3. Oxidative Alteration of Ferrous Smectites and Implications for the Redox Evolution of Early Mars.

Author

Chemtob, Steven M., Nickerson, Ryan D., Morris, Richard V., Agresti, David G., and Catalano, Jeffrey G.

Abstract

Abstract: Surface conditions on early Mars were likely anoxic, similar to early Earth, but the timing of the evolution to oxic conditions characteristic of contemporary Mars is unresolved. Ferrous trioctahedral smectites are the thermodynamically predicted products of anoxic basalt weathering, but orbital analyses of Noachian‐aged terrains find primarily Fe3+‐bearing clay minerals. Rover‐based detection of Fe2+‐bearing trioctahedral smectites at Gale Crater suggests that ferrous smectites are the unoxidized progenitors of orbitally detected ferric smectites. To assess this pathway, we conducted ambient‐temperature oxidative alteration experiments on four synthetic ferrous smectites having molar Fe/(Mg + Fe) from 1.00 to 0.33. Smectite suspension in air‐saturated solutions produced incomplete oxidation (24–38% Fe3+/ΣFe). Additional smectite oxidation occurred upon reexposure to air‐saturated solutions after anoxic hydrothermal recrystallization, which accelerated cation and charge redistribution in the octahedral sheet.

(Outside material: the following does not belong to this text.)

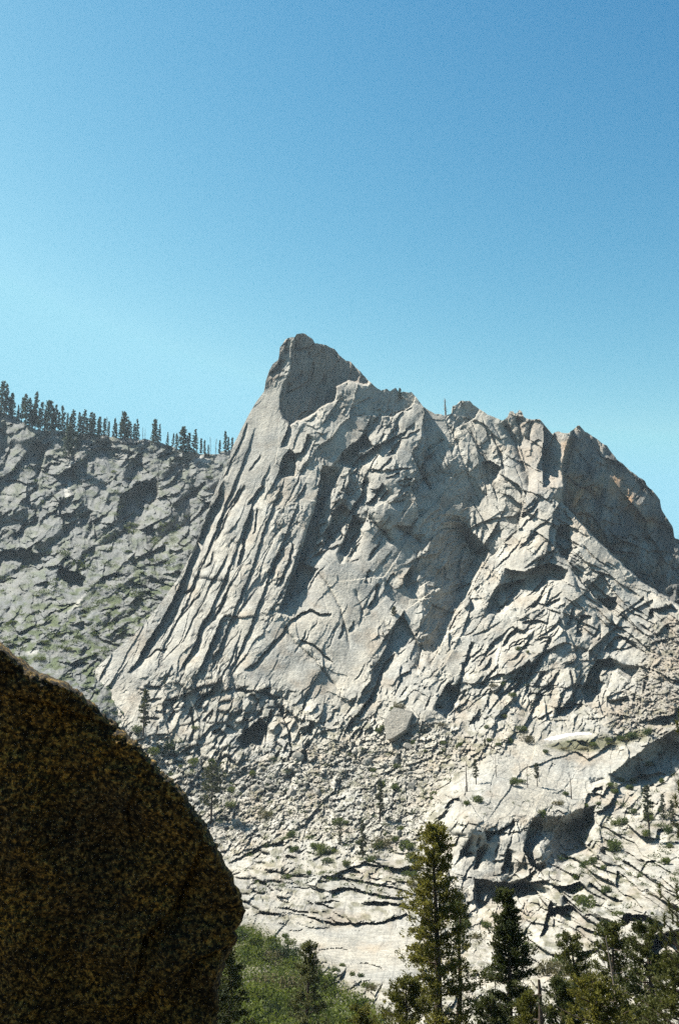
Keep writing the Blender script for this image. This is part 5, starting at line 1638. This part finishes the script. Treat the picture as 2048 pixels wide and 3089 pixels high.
near_tree('conifer', 509, 1745, 2825, 55, 110, 'dark scruffy pine left of the ragged one at the lower right', mat=M_NEEDLE_DARK, power=0.5, nb=70, cpb=18, csize=0.10, tpc=12, patchy=0.4)
near_tree('conifer', 510, 1960, 2790, 42, 150, 'dark pine filling the lower right corner', mat=M_NEEDLE_DARK, power=0.45, nb=90, cpb=20, csize=0.08, tpc=12, patchy=0.35)
near_tree('conifer', 511, 1600, 3000, 60, 90, 'short olive pine beside the dark broken stump', mat=M_NEEDLE_NEAR, power=0.45, nb=60, cpb=16, csize=0.11, tpc=11, round_top=0.5)
near_tree('conifer', 512, 1475, 3010, 62, 80, 'low dark conifer under the dense tiered one', mat=M_NEEDLE_DARK, power=0.45, nb=60, cpb=16, csize=0.11, tpc=11, round_top=0.5)
near_tree('conifer', 513, 1800, 2960, 38, 140, 'low broad pine in front of the ragged one, cut by the bottom edge', mat=M_NEEDLE_NEAR, power=0.4, nb=70, cpb=20, csize=0.08, tpc=11, round_top=0.5)
near_tree('conifer', 514, 1690, 2960, 44, 90, 'small dark green pine right of the broken stump', mat=M_NEEDLE_DARK, power=0.5, nb=60, cpb=18, csize=0.09, tpc=11, round_top=0.3)
near_tree('conifer', 515, 2050, 2890, 33, 170, 'dark pine at the bottom right corner, nearest of the group', mat=M_NEEDLE_DARK, power=0.4, nb=80, cpb=20, csize=0.07, tpc=12, round_top=0.4)
near_tree('conifer', 516, 640, 2960, 90, 90, 'shadowy low conifer at the very foot of the big boulder', mat=M_NEEDLE_DARK, power=0.5, nb=60, cpb=18, csize=0.16, tpc=9, round_top=0.4)

def near_snag(seed, X, Yt, Dm, r0, label, nb=8, lean=0.0, bl=0.1, mat=M_BARK, kink=0.012):
    p = at(X, Yt, Dm)
    gz = ground_z(Dm) - 0.3
    h = p[2] - gz
    return plant_snag('dead_tree', snag(seed, h, r0, nb, lean, bl, kink), (p[0] - lean * h, Dm, gz), 1.0, 0.0, label, mat, None, True)


near_snag(601, 1643, 2958, 58, 0.30, 'dark broken stump leaning slightly at the bottom edge', nb=3, lean=0.03)
near_snag(602, 1965, 2880, 44, 0.10, 'bare grey trunk with curved dead limbs at the lower right', nb=22, bl=0.16, mat=M_DEAD, kink=0.02)
near_snag(603, 1425, 2820, 72, 0.08, 'leaning bare grey limb tangle right of the tallest near tree', nb=24, bl=0.14, mat=M_DEAD, lean=-0.12, kink=0.02)
near_snag(604, 1855, 2830, 46, 0.09, 'bare pale trunk poking through the ragged dark pine', nb=20, bl=0.12, mat=M_DEAD, kink=0.02)


# --- the close pine whose tufts reach in at the right edge
def tuft_pine(X, Yt, Dm, tips, label):
    rng = np.random.RandomState(77)
    p0 = at(X, Yt, Dm)
    gz = ground_z(Dm) - 0.3
    h = p0[2] - gz
    r = empty('pine_tree', (p0[0], Dm, gz))
    tag(r, label, 'tree')
    zt = np.linspace(0, 1, 8)
    tp = np.stack([0.05 * np.sin(zt * 5), 0 * zt, zt * h], -1)
    link_mesh('trunk', raw_mesh('trunk', *tube(tp, 0.16 * (1 - zt) + 0.03, 8), 4, flat=False), M_BARK, r)
    br, V = [], []
    for (x, y, L, dd) in tips:
        q = at(x, y, Dm + dd) - np.array([p0[0], Dm, gz])
        o = np.array([0, 0, max(q[2] - abs(q[0]) * 0.35 - 0.3, 0.5)])
        mid = (o + q) / 2 + (0, 0, -0.12)
        br.append(tube([o, mid, q + (0, 0, L * 0.4)], [0.035, 0.022, 0.012], 4))
        n = 90
        t = rng.uniform(0, 1, n)
        cpos = q + np.stack([0 * t, 0 * t, t * L], -1)
        dirs = rng.normal(size=(n, 3))
        dirs[:, 2] = np.abs(dirs[:, 2]) * 0.5 + 0.7
        dirs /= np.linalg.norm(dirs, axis=1)[:, None]
        e = np.cross(dirs, rng.normal(size=(n, 3)))
        e /= np.linalg.norm(e, axis=1)[:, None]
        ln = (rng.uniform(0.10, 0.17, n))[:, None]
        V.append(np.stack([cpos - e * 0.008, cpos + e * 0.008, cpos + dirs * ln], 1).reshape(-1, 3))
    V = np.concatenate(V)
    tag(link_mesh('branches', raw_mesh('branches', *join(br), 4, flat=False), M_BARK, r), kind='stuff')
    tag(link_mesh('crown', raw_mesh('crown', V, np.arange(len(V)).reshape(-1, 3), 3), M_NEEDLE_DARK, r), kind='stuff')
    return r


tips = [(1992, 2712, 0.30, 0.0), (2044, 2720, 0.38, 0.2), (2020, 2760, 0.36, -0.2), (2030, 2790, 0.3, 0.3), (2005, 2800, 0.3, -0.3), (1980, 2815, 0.34, 0.1), (2045, 2800, 0.4, 0.0), (1995, 2840, 0.3, 0.4), (2025, 2850, 0.35, -0.2),
        (2050, 2870, 0.4, 0.2), (2010, 2890, 0.3, 0.3), (2040, 2930, 0.35, -0.1), (2060, 2640, 0.4, 0.0), (2090, 2700, 0.4, 0.3), (2075, 2760, 0.4, -0.4), (2100, 2850, 0.4, 0.2), (2070, 2960, 0.4, -0.2), (2120, 2620, 0.4, 0.2), (2055, 2180, 0.3, 0.0), (2045, 2215, 0.3, 0.1), (2050, 2400, 0.34, 0.0), (2040, 2440, 0.3, 0.1), (2046, 2530, 0.32, 0.2)]
tuft_pine(2110, 2120, 24, tips, 'close pine reaching in with upright needle tufts at the right edge')


# ================================================================ HAZE: thin air round everything
hv = [(x, y, z) for z in (-160.0, 640.0) for y in (-8200.0, 8200.0) for x in (-8200.0, 8200.0)]
hf = [(0, 2, 3, 1), (4, 5, 7, 6), (0, 1, 5, 4), (2, 6, 7, 3), (0, 4, 6, 2), (1, 3, 7, 5)]
hm = bpy.data.meshes.new('haze')
hm.from_pydata(hv, [], hf)
M_HAZE = bpy.data.materials.new('haze_air')
M_HAZE.use_nodes = True
hn = M_HAZE.node_tree
hn.nodes.clear()
ho = hn.nodes.new('ShaderNodeOutputMaterial')
hp = hn.nodes.new('ShaderNodeVolumePrincipled')
hp.inputs['Color'].default_value = (0.72, 0.88, 1.0, 1)
hp.inputs['Density'].default_value = 0.000036
hp.inputs['Anisotropy'].default_value = 0.2
hn.links.new(hp.outputs[0], ho.inputs['Volume'])
hz = link_mesh('haze', hm, M_HAZE)
tag(hz, kind='stuff')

Oxidation was accompanied by contraction of the octahedral sheet (d(060) decreased from 1.53–1.56 Å to 1.52 Å), consistent with a shift toward dioctahedral structure. Ferrous smectite oxidation by aqueous hydrogen peroxide solutions resulted in nearly complete Fe2+ oxidation but also led to partial Fe3+ ejection from the structure, producing nanoparticulate hematite. Reflectance spectra of oxidized smectites were characterized by (Fe3+,Mg)2‐OH bands at 2.28–2.30 μm, consistent with oxidative formation of dioctahedral nontronite. Accordingly, ferrous smectites are plausible precursors to observed ferric smectites on Mars, and their presence in late‐Noachian sedimentary units suggests that anoxic conditions may have persisted on Mars beyond the Noachian. [ABSTRACT FROM AUTHOR]

Published

2017